Anonymous 0 Comments

Ultra processed could also include the facsimile of real ingredients, some notorious examples being honey (often substituted by corn syrup+Carmel color) maple syrup (same scam) blueberries in waffles/muffins (blueberry flavored gelatin orbees that are dyed blue) and dairy substitutes in whipped cream or cheese flavoring. You’ll also see a notorious proliferation of deceptive terms to sidestep a lack of less processed ingredients. When you think “chocolate chips” you’ll typically envision semisweet morsels made from cocoa and cane sugar. But often this has been replaced by cheaper alternatives – “chocolately bits/coating” on cheap snack products is often a negligible amount of cocoa, palm oil and HFCS.

Another irritating example is peanut butter. “Natural” peanut butter is just ground peanuts, maybe a little bit of salt in there.
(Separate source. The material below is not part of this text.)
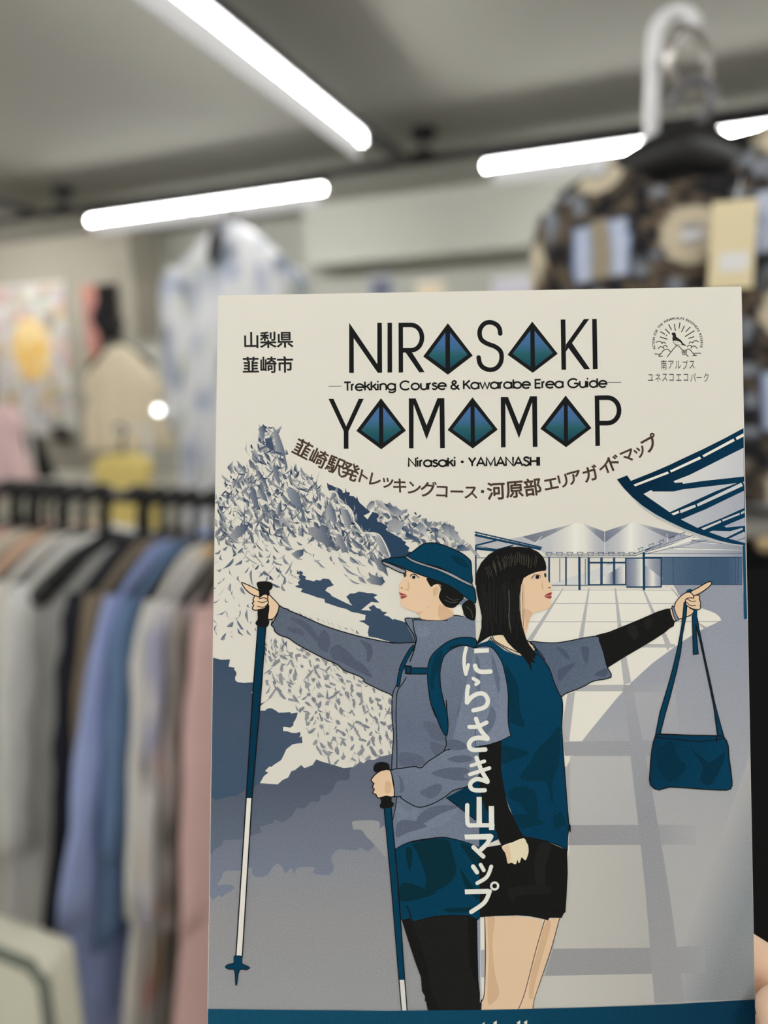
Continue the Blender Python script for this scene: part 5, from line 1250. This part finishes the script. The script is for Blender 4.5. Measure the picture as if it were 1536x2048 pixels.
# vertical white lettering down the seam
part('vertical_lettering', max(top3, top4) + 2)
VW = (232, 230, 220)
def vs_(s, w, n=5): stroke(smooth(Q(s), False, n), w, VW)
vs_('R 310,150 278,300 272,450 285,570 305,655', 7.0); vs_('R 305,655 330,560 352,475', 6.5); PF('R 465,165 745,155 748,240 465,255', VW); vs_('R 480,495 505,560 570,605 660,612 775,605', 9.0)
vs_('R 448,740 530,790 545,815 500,850', 7.2); vs_('R 348,890 330,1000 322,1200', 8.4); vs_('R 330,1200 400,1110 500,1045 600,1025 680,1060 725,1150 705,1250 620,1310 450,1350', 8.8)
vs_('C 1008,150 1045,240 1100,305', 8.6); vs_('C 955,215 1020,212 1092,180', 8.2); vs_('C 1100,312 1030,302 975,318 952,360 980,398 1082,396', 9.0)
vs_('C 970,525 1075,490', 7.2, 1); vs_('C 960,595 1115,545', 7.6, 1); vs_('C 1012,462 1055,570 1100,645', 8.4); vs_('C 1100,655 1020,632 968,660 965,700 1000,722 1078,722', 8.6)
PF('C 1013,775 1053,775 1056,1010 1012,1010', VW); stroke(smooth(Q('C 938,842 938,960 950,1000 1000,1002 1140,1002'), False, 3), 8.6, VW); PF('C 1110,848 1152,848 1154,1040 1112,1040', VW)
PF('E 915,36 1130,30 1130,76 920,76', VW); vs_('E 1130,52 1095,110 1050,155', 9.0); vs_('E 988,138 1066,212', 8.6, 1)
vs_('E 985,292 1016,338', 8.6, 1); vs_('E 1045,278 1070,322', 7.6, 1); vs_('E 1130,292 1095,375 1018,425', 7.6)
PF('E 918,475 1110,470 1110,510 920,514', VW); vs_('E 1118,490 1075,580 970,655', 8.6); stroke([(700 + (1157 + 28 * cos(a)) / 4, 1660 + (448 + 28 * sin(a)) / 4) for a in [2 * pi * k / 20 for k in range(20)]], 4.4, VW, True)
# emblem
part('emblem', 0)
EK = (42, 42, 42)
tx = 'ACTION FOR THE MINAMI-ALPS BIOSPHERE RESERVE'
wid = [(.34 if c in 'I-' else .5 if c == ' ' else .92 if c == 'M' else .80 if c in 'NOHCR' else .68) for c in tx]; tot = sum(wid); acc = 0
for c, w_ in zip(tx, wid):
    a = 197 - (197 + 14) * (acc + w_ / 2) / tot; acc += w_
    if c != ' ': char(c, 1280 + (722 + 462 * cos(radians(a))) / 9.6, 610 + (715 - 462 * sin(radians(a))) / 9.6, 6.6, 90 - a, EK, .03, 1.0, 'box' if c != '-' else (.2, .38))
SF('N 605,560 615,540 640,528 670,530 688,560 700,610 740,640 790,680 830,735 890,778 880,788 830,772 730,765 690,775 650,735 630,700 622,640 628,590', EK, 3); SF('N 640,690 720,690 770,715 805,760 730,758 700,762 660,730', PAPER, 3); PL('N 660,708 700,716 740,722', .5, EK)
for s in ('N 550,370 605,480', 'N 658,362 682,500', 'N 768,335 748,455', 'N 742,483 740,490', 'N 855,398 796,518', 'N 966,420 878,516', 'N 1045,494 862,608', 'N 1040,608 930,642', 'N 488,460 572,552', 'N 388,510 485,565', 'N 500,575 520,588', 'N 382,612 526,658'): PL(s, 1.9, EK)
for s in ('N 310,720 340,700 380,695 415,720 425,740 440,718 465,715 495,745', 'N 348,840 375,808 410,800 445,825 460,840', 'N 440,810 470,780 500,780 525,812', 'N 940,738 965,712 1000,715 1010,728 1040,692 1085,685 1125,708', 'N 910,800 935,775 970,775 990,800', 'N 978,830 1005,795 1050,790 1095,830',
          'N 285,940 395,940 440,880 500,850 545,860 580,895', 'N 360,985 395,940', 'N 360,985 430,980', 'N 522,995 680,800 715,785 750,795 790,840 820,870', 'N 885,870 920,848 960,860 1050,960 1090,968 1015,972', 'N 1040,930 1165,925', 'N 885,945 925,990'): SL(s, 1.6, EK, 3)
for k in range(5):
    a = radians(90 + 72 * k); x, y = 850 + 30 * cos(a), 912 - 30 * sin(a); stroke([(1280 + (x + 19 * cos(b)) / 9.6, 610 + (y + 19 * sin(b)) / 9.6) for b in [2 * pi * i / 10 for i in range(10)]], 1.3, EK, True)
for ch, x in zip('南アルプス', (1327.5, 1342, 1356, 1370.6, 1384)): char(ch, x, 729.5, 21, -.5, EK, .004, .62, 'box')
for ch, x in zip('ユネスコエコパーク', (1301.3, 1315.8, 1329.5, 1342.8, 1357.5, 1371.5, 1386.3, 1398.2, 1412.3)): char(ch, x, 755, 20.5, -.5, EK, .004, .62, 'box')
# bottom band and what shows of its white lettering
part('bottom_band', max(top3, top4))
fill(Q('X 405,2018 560,2020 770,2021.5 960,2020 1160,2015.5 1340,2009 1515,1998.5 1515,2090 405,2100'), HG(420, 1510, (0, (24, 78, 104)), (.5, (18, 70, 96)), (1, (12, 52, 78))))
for x, y in ((989, 2041), (1036, 2040.5), (1050, 2040)):
    fill([(x - 3.2, y + 5), (x + 4.4, y), (x + 4.4, 2074), (x - .6, 2074), (x - .6, y + 7)], (222, 222, 212))
fill([(963, 2049), (969, 2044), (969.5, 2072), (964.5, 2072)], (222, 222, 212))
MADE = {}
for n_, (V, Fc, Cc) in PR.items():
    me = mesh(n_, V, Fc)
    at = me.color_attributes.new('ink', 'FLOAT_COLOR', 'POINT')
    for i, c in enumerate(Cc): at.data[i].color = (*c, 1)
    MADE[n_] = obj(n_, me, leaf, ink)
for n_, pn in PARENT.items(): MADE[n_].parent = MADE[pn]
for o in list(leaf.children):
    if o.name in PR:
        o['label'] = {'mountain_picture': 'printed rocky mountain picture on the left half', 'square_picture': 'printed station square with roofs on the right half', 'hiker_figure': 'printed woman in a blue hat with trekking poles', 'city_figure': 'printed black-haired woman holding a blue bag',
                      'title_lettering': 'black title with blue-green kite-shaped letters', 'place_lettering': 'two small lines of black Japanese lettering', 'arched_lettering': 'brown Japanese lettering in an arch', 'vertical_lettering': 'white Japanese lettering running down the middle',
                      'emblem': 'round black emblem with a bird and sun rays', 'bottom_band': 'dark blue band along the bottom'}[o.name]

# ------------------------------------------------------------------ the hand that holds the leaflet
PXM = .1905 / F
corner = loc(1511, 2000, 0)
def hp(px, py, w):
    q = loc(px, py, w); return (q.x, q.y, q.z)
hm = empty('person', base, "right hand gripping the leaflet's lower right corner, thumb in front, fingers behind", 'person')
hm.matrix_world = LM
skin = mat('hand_skin', alb((232, 198, 170), .70), .5, .35, sss=.15, var=.04, scale=300)
nodes = [((2100, 2760, -.020), .026), ((1960, 2560, -.016), .027)]       # wrist, palm
edges = [(0, 1)]
def chain(root, pts):
    prev = root
    for p, r in pts:
        nodes.append((p, r)); edges.append((prev, len(nodes) - 1)); prev = len(nodes) - 1
chain(0, [((2240, 3000, -.026), .029), ((2500, 3400, -.04), .036)])                                                             # forearm
chain(1, [((1850, 2480, -.004), .0135), ((1720, 2330, .0095), .0105), ((1640, 2180, .0105), .0094), ((1568, 2010, .0088), .0082), ((1556, 1976, .0082), .0060)])       # thumb
chain(1, [((1890, 2300, -.016), .0125), ((1740, 2105, -.014), .0095), ((1600, 1990, -.0112), .0084), ((1450, 1890, -.0092), .0075), ((1370, 1845, -.0082), .006)])     # index
chain(1, [((1860, 2400, -.020), .0125), ((1720, 2240, -.018), .0095), ((1570, 2125, -.0135), .0085), ((1400, 2030, -.0098), .0076), ((1320, 1990, -.0086), .006)])
chain(1, [((1850, 2500, -.022), .0115), ((1710, 2370, -.020), .0090), ((1560, 2260, -.0150), .0080), ((1410, 2160, -.0100), .0072), ((1340, 2120, -.0086), .0058)])
chain(1, [((1870, 2600, -.022), .0105), ((1730, 2490, -.021), .0080), ((1600, 2390, -.0160), .0070), ((1480, 2300, -.0105), .0062), ((1425, 2255, -.0090), .005)])
me = bpy.data.meshes.new('hand'); me.from_pydata([hp(*n[0]) for n in nodes], edges, []); me.update()
hand = obj('hand', me, hm, skin, True)
hand.modifiers.new('sk', 'SKIN')
for i, n in enumerate(nodes):
    sv = me.skin_vertices[0].data[i]; sv.radius = (n[1], n[1])
me.skin_vertices[0].data[0].use_root = True
hand.modifiers['sk'].use_smooth_shade = True
ss = hand.modifiers.new('ss', 'SUBSURF'); ss.levels = 2; ss.render_levels = 2
bm = bmesh.new()
n1, n2 = 10, 12; gridv = []
tipn = (1558, 2020, .0183); 
for j in range(n2 + 1):
    row = []
    for i in range(n1 + 1):
        s = i / n1 * 2 - 1; t = j / n2
        wdt = .0045 * (1 - .35 * max(0, (t - .75) / .25) ** 2) * (1 - .5 * max(0, (.12 - t) / .12) ** 2)
        q = loc(1560 + 40 * t * .5, 1958 + 104 * t, 0)
        row.append(bm.verts.new((q.x + s * wdt + .0006, q.y, .0142 + .0030 * min(1, t * 2.0) - .0024 * s * s)))
    gridv.append(row)
for j in range(n2):
    for i in range(n1): bm.faces.new((gridv[j][i], gridv[j + 1][i], gridv[j + 1][i + 1], gridv[j][i + 1]))
nail = obj('nail', fromb('nail', bm), hm, mat('finger_nail', alb((246, 226, 206), .72), .3, .5), True)
sd = nail.modifiers.new('s', 'SOLIDIFY'); sd.thickness = .0005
But heavily processed peanut butter actually takes out the peanut oil (which is valuable and used elsewhere for higher end cooking oil) and replaced with cheaper seed oils that will produce a more uniform texture and might have other favorable properties like shelf life.

Then you have products that use ingredients that would otherwise use foods we’d consider spoiled. Hershey’s chocolate and ranch dressing are both notorious for using milk that would be too rancid tasting to use in other dairy products but it’s functional enough and significantly cheaper than using fresh skin milk or buttermilk.